Saturday, September 1, 2012

Training and Such

     As I sit on a couch at a fellow staff members house watching football I am thinking about this past week of what was and the future of what will be. My training is just about complete and then I will be 'officially' staff. By this I mean that until I am fully trained I am not allowed by myself (out of sight of a fellow trained staff member) with a resident. You might be asking yourself, "How long does it take to get trained?" Well honestly it only takes about three weeks which may seem like a long time, but when you are responsible for the lives of anywhere 4-8 residents at one time by yourself, I am willing to go through the training program without rushing. Although I have been here for four weeks, the first two weeks was break period so all the residents were not here and I didn't start training until last week for that fact.
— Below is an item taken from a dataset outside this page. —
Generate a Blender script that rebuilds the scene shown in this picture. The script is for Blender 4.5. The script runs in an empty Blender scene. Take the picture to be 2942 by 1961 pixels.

I am currently going through the training process with four other people. Eric Brewer-from Indiana, Kim Cook-from Houston, Hannah Brandenburg-from St. Louis, and Allison Kozloski-from St. Louis. I believe they were waiting on them to arrive before starting my training so there will only be one training at a time.
     Point times are were I truly feel I will be able to find out the hearts of my 'point time guys'. What is point time? Point time is your time at least once a week (usually more than once) that is spent one on one with your guys. This is where you get to know them and they get to know you. From the few points times I have listened in on the kids are open and willing to share their life stories with you and for the majority are wanting to change. I honeslty feel as long as they are willing, I will be able to relate to and help them in some form or fashion. As I stated in my last blog my hope is that I will fill accomplished when my time is done here and I have possitively affected the lives of at least one resident.
      There is one resident whom I believe I will have as one of my point time guys that is starting to grow from the ground up in his faith. Yes it is a slow slow process but as everyday comes so do the questions about the Bible, God, and what to read at night time. Right now, he is an open book ready to be filled with the knowledge, love, and awesomeness of God. He has even mentioned to Stephen and myslef to sit down with him a day or two a week and read and discuss the Bible. YESSSS!!!! That has been my prayer since accepting the job-even before i moved here. My prayer was for God to begin his miraculous works in the hearts of the residents that they will want to and long for his love and grace! How powerful and awesome! This only gives me hope and strength to keep on keeping on when the road gets hilly and bumpy. God has put me here for a reason and I am starting to fully recognize that. Yes, everyday is a challenge. Yes, this will be one of the-if not the toughest year of my life. Yes, I am prepared (at least I feel like I am). Yes, my strength in the Lord is stronger now than it has EVER been-which frankly I will need and want. Yes, this will be a rewarding year, as I will learn tons about myslef. My seatbelt is buckled and strapped on tightly. I am ready-I am the Lord's clay for the molding.
     Please continue to pray for the residents, staff and Heartlight as a whole.

Ephesians 2:10- For we are the workmanship, created in Christ Jesus for good works, Which God prepared beforehand, that we should walk in them.